(Scene script records)
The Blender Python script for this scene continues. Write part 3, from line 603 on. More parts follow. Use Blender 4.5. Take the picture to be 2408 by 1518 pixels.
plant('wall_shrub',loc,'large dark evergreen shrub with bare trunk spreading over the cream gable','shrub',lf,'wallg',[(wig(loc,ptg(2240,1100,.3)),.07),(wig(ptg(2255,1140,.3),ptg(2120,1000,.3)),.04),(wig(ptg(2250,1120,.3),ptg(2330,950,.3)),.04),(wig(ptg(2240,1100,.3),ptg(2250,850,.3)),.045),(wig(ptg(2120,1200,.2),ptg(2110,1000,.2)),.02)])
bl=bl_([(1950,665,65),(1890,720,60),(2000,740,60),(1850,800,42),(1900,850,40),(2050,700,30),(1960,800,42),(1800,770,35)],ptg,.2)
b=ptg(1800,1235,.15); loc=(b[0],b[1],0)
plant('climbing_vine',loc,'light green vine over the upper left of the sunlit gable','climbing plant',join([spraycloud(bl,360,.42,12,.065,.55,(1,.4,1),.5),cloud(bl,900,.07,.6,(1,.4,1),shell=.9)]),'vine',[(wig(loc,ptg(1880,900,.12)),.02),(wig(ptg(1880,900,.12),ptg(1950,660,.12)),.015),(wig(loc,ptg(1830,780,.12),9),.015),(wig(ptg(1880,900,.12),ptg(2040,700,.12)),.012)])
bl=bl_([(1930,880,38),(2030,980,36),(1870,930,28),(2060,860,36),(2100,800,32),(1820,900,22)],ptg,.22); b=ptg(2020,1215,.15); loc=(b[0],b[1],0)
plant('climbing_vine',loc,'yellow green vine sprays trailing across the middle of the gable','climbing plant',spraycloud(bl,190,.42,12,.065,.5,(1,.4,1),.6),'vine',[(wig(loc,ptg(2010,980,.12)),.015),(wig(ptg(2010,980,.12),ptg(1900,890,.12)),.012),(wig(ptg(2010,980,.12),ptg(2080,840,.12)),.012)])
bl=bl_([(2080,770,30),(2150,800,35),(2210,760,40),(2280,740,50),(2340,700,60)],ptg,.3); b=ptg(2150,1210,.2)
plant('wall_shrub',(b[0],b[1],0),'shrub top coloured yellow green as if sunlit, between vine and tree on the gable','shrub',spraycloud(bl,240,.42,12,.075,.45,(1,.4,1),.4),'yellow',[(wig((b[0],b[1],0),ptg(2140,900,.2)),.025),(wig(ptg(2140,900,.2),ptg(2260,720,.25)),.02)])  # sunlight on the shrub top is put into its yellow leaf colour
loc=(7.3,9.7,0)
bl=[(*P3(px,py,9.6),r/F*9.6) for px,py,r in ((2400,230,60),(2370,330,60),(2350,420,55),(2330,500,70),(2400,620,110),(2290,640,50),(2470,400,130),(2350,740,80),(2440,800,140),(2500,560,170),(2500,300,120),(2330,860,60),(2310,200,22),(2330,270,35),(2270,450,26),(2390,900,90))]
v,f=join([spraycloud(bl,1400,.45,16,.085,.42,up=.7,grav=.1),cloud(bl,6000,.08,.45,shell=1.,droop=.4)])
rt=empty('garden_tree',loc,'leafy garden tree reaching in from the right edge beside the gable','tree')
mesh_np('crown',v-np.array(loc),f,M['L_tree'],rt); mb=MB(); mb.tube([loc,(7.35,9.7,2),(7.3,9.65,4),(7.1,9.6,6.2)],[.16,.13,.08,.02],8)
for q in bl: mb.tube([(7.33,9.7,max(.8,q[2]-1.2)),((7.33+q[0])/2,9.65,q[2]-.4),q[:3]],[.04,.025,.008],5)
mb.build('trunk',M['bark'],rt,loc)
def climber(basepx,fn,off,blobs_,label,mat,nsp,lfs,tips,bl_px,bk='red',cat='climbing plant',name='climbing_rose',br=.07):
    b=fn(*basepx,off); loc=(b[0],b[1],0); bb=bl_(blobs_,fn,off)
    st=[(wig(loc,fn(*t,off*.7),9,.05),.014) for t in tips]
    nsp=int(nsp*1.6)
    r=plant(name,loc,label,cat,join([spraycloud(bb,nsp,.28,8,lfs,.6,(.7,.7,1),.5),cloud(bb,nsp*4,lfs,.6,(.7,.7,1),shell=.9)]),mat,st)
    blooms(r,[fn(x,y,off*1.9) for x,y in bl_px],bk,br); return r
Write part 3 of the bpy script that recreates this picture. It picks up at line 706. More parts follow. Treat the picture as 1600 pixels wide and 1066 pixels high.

■ Task to complete
Extract the complete listing verbatim.

■ Finished exercise
The Blender Python script for this scene continues. Write part 3, from line 603 on. More parts follow. Use Blender 4.5. Take the picture to be 2408 by 1518 pixels.
plant('wall_shrub',loc,'large dark evergreen shrub with bare trunk spreading over the cream gable','shrub',lf,'wallg',[(wig(loc,ptg(2240,1100,.3)),.07),(wig(ptg(2255,1140,.3),ptg(2120,1000,.3)),.04),(wig(ptg(2250,1120,.3),ptg(2330,950,.3)),.04),(wig(ptg(2240,1100,.3),ptg(2250,850,.3)),.045),(wig(ptg(2120,1200,.2),ptg(2110,1000,.2)),.02)])
bl=bl_([(1950,665,65),(1890,720,60),(2000,740,60),(1850,800,42),(1900,850,40),(2050,700,30),(1960,800,42),(1800,770,35)],ptg,.2)
b=ptg(1800,1235,.15); loc=(b[0],b[1],0)
plant('climbing_vine',loc,'light green vine over the upper left of the sunlit gable','climbing plant',join([spraycloud(bl,360,.42,12,.065,.55,(1,.4,1),.5),cloud(bl,900,.07,.6,(1,.4,1),shell=.9)]),'vine',[(wig(loc,ptg(1880,900,.12)),.02),(wig(ptg(1880,900,.12),ptg(1950,660,.12)),.015),(wig(loc,ptg(1830,780,.12),9),.015),(wig(ptg(1880,900,.12),ptg(2040,700,.12)),.012)])
bl=bl_([(1930,880,38),(2030,980,36),(1870,930,28),(2060,860,36),(2100,800,32),(1820,900,22)],ptg,.22); b=ptg(2020,1215,.15); loc=(b[0],b[1],0)
plant('climbing_vine',loc,'yellow green vine sprays trailing across the middle of the gable','climbing plant',spraycloud(bl,190,.42,12,.065,.5,(1,.4,1),.6),'vine',[(wig(loc,ptg(2010,980,.12)),.015),(wig(ptg(2010,980,.12),ptg(1900,890,.12)),.012),(wig(ptg(2010,980,.12),ptg(2080,840,.12)),.012)])
bl=bl_([(2080,770,30),(2150,800,35),(2210,760,40),(2280,740,50),(2340,700,60)],ptg,.3); b=ptg(2150,1210,.2)
plant('wall_shrub',(b[0],b[1],0),'shrub top coloured yellow green as if sunlit, between vine and tree on the gable','shrub',spraycloud(bl,240,.42,12,.075,.45,(1,.4,1),.4),'yellow',[(wig((b[0],b[1],0),ptg(2140,900,.2)),.025),(wig(ptg(2140,900,.2),ptg(2260,720,.25)),.02)])  # sunlight on the shrub top is put into its yellow leaf colour
loc=(7.3,9.7,0)
bl=[(*P3(px,py,9.6),r/F*9.6) for px,py,r in ((2400,230,60),(2370,330,60),(2350,420,55),(2330,500,70),(2400,620,110),(2290,640,50),(2470,400,130),(2350,740,80),(2440,800,140),(2500,560,170),(2500,300,120),(2330,860,60),(2310,200,22),(2330,270,35),(2270,450,26),(2390,900,90))]
v,f=join([spraycloud(bl,1400,.45,16,.085,.42,up=.7,grav=.1),cloud(bl,6000,.08,.45,shell=1.,droop=.4)])
rt=empty('garden_tree',loc,'leafy garden tree reaching in from the right edge beside the gable','tree')
mesh_np('crown',v-np.array(loc),f,M['L_tree'],rt); mb=MB(); mb.tube([loc,(7.35,9.7,2),(7.3,9.65,4),(7.1,9.6,6.2)],[.16,.13,.08,.02],8)
for q in bl: mb.tube([(7.33,9.7,max(.8,q[2]-1.2)),((7.33+q[0])/2,9.65,q[2]-.4),q[:3]],[.04,.025,.008],5)
mb.build('trunk',M['bark'],rt,loc)
def climber(basepx,fn,off,blobs_,label,mat,nsp,lfs,tips,bl_px,bk='red',cat='climbing plant',name='climbing_rose',br=.07):
    b=fn(*basepx,off); loc=(b[0],b[1],0); bb=bl_(blobs_,fn,off)
    st=[(wig(loc,fn(*t,off*.7),9,.05),.014) for t in tips]
    nsp=int(nsp*1.6)
    r=plant(name,loc,label,cat,join([spraycloud(bb,nsp,.28,8,lfs,.6,(.7,.7,1),.5),cloud(bb,nsp*4,lfs,.6,(.7,.7,1),shell=.9)]),mat,st)
    blooms(r,[fn(x,y,off*1.9) for x,y in bl_px],bk,br); return r
Write part 3 of the bpy script that recreates this picture. It picks up at line 706. More parts follow. Treat the picture as 1600 pixels wide and 1066 pixels high.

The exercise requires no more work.